One local official close to the case told Caijing that the investigation was thorough and extensive, but that neither Dai nor Tieben were ever accused of bribery. Moreover, the official said, the land and lending rule violations were mainly blamed on the local government.

Such a dilemma is common among entrepreneurs facing what are considered “mismatched” crimes and convictions in China. These entrepreneurs are brought down on charges unrelated to the crimes for which they were convicted.

Defense lawyers think even the tax fraud allegations against Dai can’t stand up to close examination, since receipts used as evidence were actually forged by one of Tieben’s upstream suppliers.

New Environment

Since Tieben’s closure, China’s steel industry – especially state-owned mills – have roared forward. Production capacity rose to nearly 500 million tons in 2008 -- almost double the 2004 level.

Some private steel mills that weathered the 2004 storm have reaped windfalls. These included the companies Shagang and Jianlong, each of which posted substantial increases in revenues and profits in recent years.

But since June, in line with the global economic slowdown, steel production has cooled. Product prices fell by half over the next eight months, and the projected demand of 200 million tons in 2009 falls far short of the industry’s 500 million ton capacity.

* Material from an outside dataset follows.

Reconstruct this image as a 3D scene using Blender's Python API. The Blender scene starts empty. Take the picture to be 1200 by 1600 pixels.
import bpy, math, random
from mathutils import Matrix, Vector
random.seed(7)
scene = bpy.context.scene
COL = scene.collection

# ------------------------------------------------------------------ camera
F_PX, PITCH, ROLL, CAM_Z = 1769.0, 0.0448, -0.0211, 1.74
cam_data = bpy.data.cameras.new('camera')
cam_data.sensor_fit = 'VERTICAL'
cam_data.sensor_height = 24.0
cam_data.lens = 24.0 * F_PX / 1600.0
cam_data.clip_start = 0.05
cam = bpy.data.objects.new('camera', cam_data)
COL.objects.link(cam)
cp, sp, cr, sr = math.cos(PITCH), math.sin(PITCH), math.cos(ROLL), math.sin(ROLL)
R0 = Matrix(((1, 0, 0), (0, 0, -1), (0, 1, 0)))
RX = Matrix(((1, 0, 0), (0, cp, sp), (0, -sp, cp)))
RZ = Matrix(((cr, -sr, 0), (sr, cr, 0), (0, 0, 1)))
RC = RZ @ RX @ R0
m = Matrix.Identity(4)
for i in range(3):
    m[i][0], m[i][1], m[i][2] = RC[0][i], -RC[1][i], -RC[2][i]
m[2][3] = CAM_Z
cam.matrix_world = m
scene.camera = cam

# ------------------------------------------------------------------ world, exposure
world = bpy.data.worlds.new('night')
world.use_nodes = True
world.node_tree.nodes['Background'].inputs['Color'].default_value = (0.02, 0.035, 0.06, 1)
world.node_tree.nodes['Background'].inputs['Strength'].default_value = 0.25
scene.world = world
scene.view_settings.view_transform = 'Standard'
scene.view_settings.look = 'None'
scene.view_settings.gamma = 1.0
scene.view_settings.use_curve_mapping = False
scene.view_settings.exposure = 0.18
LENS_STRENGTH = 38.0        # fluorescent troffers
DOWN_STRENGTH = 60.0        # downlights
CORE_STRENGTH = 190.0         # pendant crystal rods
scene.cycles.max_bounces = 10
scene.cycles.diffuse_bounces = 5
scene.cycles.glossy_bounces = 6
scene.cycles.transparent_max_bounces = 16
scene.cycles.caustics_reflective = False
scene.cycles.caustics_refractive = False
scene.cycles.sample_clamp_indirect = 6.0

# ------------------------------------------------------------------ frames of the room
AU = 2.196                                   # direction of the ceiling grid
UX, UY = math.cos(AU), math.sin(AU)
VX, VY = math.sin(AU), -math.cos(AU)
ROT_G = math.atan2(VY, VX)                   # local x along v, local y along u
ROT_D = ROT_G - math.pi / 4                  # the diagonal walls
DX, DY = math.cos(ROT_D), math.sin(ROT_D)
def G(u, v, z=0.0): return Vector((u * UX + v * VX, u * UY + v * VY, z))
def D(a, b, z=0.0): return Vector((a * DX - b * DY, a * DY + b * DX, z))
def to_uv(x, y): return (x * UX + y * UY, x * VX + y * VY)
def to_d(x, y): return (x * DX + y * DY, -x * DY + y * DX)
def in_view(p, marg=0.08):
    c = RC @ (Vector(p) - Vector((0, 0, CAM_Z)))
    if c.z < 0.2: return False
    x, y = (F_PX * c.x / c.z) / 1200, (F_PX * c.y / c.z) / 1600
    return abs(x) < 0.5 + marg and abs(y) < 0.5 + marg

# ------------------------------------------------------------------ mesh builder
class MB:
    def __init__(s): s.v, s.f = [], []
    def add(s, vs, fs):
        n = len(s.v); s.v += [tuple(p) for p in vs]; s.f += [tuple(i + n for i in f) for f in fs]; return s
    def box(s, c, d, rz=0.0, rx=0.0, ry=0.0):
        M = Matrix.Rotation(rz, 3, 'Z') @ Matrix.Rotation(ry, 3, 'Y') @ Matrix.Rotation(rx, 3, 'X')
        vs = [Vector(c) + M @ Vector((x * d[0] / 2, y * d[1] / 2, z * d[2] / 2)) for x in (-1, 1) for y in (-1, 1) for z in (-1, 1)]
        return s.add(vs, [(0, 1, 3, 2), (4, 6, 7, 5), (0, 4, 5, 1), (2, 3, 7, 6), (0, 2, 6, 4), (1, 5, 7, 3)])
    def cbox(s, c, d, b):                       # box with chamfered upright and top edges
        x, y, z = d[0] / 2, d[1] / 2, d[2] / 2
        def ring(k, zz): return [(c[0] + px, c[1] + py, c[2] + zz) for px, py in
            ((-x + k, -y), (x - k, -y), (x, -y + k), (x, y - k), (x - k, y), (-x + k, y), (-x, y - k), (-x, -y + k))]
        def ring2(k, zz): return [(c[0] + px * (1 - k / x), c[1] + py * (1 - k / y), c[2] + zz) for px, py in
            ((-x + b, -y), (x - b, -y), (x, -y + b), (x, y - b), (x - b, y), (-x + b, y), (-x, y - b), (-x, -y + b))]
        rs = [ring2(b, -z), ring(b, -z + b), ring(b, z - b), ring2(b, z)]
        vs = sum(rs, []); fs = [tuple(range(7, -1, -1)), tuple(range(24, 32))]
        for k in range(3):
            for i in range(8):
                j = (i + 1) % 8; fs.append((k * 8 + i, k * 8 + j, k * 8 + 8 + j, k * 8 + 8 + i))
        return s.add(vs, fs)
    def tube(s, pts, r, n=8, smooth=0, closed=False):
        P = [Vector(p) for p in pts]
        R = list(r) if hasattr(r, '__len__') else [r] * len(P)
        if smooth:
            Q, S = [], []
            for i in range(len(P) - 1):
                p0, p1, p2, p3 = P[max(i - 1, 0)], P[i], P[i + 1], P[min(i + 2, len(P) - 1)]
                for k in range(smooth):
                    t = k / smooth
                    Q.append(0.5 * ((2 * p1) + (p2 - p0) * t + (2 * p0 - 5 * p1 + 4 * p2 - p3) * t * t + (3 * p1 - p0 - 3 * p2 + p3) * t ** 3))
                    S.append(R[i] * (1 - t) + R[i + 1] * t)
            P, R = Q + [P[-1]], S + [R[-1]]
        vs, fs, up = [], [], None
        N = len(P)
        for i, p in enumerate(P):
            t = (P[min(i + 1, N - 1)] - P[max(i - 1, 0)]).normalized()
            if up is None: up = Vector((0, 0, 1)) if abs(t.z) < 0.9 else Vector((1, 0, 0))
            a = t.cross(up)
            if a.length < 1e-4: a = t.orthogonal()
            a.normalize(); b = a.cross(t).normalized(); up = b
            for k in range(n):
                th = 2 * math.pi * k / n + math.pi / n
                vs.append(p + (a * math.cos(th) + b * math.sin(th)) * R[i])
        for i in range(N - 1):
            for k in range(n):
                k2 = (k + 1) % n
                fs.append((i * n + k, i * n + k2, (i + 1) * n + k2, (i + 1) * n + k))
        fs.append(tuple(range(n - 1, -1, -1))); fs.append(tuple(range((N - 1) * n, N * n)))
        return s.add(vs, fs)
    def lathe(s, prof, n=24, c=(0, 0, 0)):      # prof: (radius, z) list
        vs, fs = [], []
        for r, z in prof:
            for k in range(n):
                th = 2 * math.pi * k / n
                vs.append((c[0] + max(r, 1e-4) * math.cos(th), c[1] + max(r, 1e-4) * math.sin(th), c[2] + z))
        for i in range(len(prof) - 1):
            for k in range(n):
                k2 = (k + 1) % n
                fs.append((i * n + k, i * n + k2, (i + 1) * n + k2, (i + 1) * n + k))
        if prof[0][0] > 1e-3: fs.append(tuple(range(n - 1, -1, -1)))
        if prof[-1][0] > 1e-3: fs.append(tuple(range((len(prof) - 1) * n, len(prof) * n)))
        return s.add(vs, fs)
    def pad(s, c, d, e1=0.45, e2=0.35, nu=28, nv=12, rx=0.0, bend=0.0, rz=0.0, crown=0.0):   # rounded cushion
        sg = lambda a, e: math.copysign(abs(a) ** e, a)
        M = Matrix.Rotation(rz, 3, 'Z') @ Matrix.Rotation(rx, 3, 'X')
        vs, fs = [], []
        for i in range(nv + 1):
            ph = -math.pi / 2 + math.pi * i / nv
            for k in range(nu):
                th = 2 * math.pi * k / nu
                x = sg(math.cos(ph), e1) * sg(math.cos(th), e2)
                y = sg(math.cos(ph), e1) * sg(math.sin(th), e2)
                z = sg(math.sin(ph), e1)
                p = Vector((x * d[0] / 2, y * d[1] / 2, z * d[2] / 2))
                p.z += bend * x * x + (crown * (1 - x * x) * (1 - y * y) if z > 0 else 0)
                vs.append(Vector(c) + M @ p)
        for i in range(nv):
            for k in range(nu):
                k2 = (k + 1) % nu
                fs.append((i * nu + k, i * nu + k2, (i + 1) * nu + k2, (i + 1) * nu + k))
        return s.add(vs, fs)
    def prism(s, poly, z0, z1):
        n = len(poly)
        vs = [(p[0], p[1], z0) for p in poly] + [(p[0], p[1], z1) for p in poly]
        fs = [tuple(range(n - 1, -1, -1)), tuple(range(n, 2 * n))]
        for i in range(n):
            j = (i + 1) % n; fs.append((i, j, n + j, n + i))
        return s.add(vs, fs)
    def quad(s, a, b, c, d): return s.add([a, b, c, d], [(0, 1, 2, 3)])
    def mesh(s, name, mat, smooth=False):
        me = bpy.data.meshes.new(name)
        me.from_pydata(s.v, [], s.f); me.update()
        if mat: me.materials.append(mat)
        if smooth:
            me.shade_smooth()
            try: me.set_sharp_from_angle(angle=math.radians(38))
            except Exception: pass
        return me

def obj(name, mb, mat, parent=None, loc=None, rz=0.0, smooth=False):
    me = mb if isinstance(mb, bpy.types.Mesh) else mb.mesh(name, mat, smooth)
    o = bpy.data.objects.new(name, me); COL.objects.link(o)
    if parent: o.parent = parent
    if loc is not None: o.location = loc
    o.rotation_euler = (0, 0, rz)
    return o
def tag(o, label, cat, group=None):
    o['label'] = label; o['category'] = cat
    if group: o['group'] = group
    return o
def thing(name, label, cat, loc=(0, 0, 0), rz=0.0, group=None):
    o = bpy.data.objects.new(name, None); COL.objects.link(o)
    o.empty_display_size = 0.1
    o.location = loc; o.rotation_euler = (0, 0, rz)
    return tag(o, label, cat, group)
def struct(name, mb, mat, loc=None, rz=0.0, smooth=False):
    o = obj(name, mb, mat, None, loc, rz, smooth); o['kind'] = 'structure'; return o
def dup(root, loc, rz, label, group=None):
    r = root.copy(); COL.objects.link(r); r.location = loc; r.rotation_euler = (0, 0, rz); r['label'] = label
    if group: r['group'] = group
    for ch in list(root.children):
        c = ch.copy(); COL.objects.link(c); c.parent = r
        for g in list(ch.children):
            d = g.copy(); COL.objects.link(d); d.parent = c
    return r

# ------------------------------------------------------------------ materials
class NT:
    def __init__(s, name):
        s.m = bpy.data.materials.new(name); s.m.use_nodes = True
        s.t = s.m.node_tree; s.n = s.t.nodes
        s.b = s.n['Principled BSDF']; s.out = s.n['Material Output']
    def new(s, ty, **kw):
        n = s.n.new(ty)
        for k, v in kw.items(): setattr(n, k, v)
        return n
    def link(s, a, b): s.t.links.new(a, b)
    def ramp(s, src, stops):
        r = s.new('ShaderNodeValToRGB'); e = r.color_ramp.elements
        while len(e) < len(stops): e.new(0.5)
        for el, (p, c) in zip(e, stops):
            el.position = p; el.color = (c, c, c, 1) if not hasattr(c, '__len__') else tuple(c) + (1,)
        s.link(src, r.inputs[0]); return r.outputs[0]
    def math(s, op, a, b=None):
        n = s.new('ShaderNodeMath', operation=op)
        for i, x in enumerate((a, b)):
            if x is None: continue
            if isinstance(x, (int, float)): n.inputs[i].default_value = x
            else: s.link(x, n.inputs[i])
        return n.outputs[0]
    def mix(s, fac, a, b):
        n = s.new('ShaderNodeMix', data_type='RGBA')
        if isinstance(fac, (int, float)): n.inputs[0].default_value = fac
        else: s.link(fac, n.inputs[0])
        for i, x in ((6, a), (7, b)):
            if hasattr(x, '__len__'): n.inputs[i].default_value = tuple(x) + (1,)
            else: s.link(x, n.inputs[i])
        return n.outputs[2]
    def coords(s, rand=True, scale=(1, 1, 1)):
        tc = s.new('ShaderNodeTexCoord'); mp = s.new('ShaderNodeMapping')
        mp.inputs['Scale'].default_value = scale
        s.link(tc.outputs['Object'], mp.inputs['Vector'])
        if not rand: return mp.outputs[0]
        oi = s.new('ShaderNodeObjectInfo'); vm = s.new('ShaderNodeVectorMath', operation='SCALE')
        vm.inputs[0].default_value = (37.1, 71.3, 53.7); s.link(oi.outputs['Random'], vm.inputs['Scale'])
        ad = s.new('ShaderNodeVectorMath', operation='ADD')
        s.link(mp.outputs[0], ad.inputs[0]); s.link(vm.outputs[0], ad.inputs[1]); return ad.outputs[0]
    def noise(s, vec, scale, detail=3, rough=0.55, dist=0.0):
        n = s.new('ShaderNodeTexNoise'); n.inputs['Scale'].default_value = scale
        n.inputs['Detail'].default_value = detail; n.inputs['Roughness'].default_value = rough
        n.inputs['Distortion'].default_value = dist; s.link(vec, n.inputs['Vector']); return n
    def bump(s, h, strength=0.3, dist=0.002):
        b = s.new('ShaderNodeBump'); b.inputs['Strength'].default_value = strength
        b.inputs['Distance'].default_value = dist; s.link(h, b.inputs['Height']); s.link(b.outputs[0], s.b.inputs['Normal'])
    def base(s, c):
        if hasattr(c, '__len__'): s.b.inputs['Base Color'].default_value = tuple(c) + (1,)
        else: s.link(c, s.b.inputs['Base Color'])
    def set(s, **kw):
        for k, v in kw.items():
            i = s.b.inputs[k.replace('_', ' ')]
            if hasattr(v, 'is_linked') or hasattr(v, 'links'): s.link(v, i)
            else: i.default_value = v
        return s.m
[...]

Unlike 2004, when the central government picked fights with local governments and private enterprises, Beijing decision-makers are now looking to build partnerships with these groups. They are seeking teamwork to shore up the economy.

In Guangdong Province, for example, the provincial judiciary has relaxed law enforcement standards, declaring that entrepreneurs accused of minor economic crimes should be shown leniency.

It may be too late for Dai and the Tieben mill, where six giant furnaces are now rusting near the banks of the Yangtze River. But the rest of Changzhou – and private business in general -- is looking hopefully toward the future of entrepreneurship.